(Aim of the task): State the number of lines where "scene" appears. Add nothing else.

(Recorded information):

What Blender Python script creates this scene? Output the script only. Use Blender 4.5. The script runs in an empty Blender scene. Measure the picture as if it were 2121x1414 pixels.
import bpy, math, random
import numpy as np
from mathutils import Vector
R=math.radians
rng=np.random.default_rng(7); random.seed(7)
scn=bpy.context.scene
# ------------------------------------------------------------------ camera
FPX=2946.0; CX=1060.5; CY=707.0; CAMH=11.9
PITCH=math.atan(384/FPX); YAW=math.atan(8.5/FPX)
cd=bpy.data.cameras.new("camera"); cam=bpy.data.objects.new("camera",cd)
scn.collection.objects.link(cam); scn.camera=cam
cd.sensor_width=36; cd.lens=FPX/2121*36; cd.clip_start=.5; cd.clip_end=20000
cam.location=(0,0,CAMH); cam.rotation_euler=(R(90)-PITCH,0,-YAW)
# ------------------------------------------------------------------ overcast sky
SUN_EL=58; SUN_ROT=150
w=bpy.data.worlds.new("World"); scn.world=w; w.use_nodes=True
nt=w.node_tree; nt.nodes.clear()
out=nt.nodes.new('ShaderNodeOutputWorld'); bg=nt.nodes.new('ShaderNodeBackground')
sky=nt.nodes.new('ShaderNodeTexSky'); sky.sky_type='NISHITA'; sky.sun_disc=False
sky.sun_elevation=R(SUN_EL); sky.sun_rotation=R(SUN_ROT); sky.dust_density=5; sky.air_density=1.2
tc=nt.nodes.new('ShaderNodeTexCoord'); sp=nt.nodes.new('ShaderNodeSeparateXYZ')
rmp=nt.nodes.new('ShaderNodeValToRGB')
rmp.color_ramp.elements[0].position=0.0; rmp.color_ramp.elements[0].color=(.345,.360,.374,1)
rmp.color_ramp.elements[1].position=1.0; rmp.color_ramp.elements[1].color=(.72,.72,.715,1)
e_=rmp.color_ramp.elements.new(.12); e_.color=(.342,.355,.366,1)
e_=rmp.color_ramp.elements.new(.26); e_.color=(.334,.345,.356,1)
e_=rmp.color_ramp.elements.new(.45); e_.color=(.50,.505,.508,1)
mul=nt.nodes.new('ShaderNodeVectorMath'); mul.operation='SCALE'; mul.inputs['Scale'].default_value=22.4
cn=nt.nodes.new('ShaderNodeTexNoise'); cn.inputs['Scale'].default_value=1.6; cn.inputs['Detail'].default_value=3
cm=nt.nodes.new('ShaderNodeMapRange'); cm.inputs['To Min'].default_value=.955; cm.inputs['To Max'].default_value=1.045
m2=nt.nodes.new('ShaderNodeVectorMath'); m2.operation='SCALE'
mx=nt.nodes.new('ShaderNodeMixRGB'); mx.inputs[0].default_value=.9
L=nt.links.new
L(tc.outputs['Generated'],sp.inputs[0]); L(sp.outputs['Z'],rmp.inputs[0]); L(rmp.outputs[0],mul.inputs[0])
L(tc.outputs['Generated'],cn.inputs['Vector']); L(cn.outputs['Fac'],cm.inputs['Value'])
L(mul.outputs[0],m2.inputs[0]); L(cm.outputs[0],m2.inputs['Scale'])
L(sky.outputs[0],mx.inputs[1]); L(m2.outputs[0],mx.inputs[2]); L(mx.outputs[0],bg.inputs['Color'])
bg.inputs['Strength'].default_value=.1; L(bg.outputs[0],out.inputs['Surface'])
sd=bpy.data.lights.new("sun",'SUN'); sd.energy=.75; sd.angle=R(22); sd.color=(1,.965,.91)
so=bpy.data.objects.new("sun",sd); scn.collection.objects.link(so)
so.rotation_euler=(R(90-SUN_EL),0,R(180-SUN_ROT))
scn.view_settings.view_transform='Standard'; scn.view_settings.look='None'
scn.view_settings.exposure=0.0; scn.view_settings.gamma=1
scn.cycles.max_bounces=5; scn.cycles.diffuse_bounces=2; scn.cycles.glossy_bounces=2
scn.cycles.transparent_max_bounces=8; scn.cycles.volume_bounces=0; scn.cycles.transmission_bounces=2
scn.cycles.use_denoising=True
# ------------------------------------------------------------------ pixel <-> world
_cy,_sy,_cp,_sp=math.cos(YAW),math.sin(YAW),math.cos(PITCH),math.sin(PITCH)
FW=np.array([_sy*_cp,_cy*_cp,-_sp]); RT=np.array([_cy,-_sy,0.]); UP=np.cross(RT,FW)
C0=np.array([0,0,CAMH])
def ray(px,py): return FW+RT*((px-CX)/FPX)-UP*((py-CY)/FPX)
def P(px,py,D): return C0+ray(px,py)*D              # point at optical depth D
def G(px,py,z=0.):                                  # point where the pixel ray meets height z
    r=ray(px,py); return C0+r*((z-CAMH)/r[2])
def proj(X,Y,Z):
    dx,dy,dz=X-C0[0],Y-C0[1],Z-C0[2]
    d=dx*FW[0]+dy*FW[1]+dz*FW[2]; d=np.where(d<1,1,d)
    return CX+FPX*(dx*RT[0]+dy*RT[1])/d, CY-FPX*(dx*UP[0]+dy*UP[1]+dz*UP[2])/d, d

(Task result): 2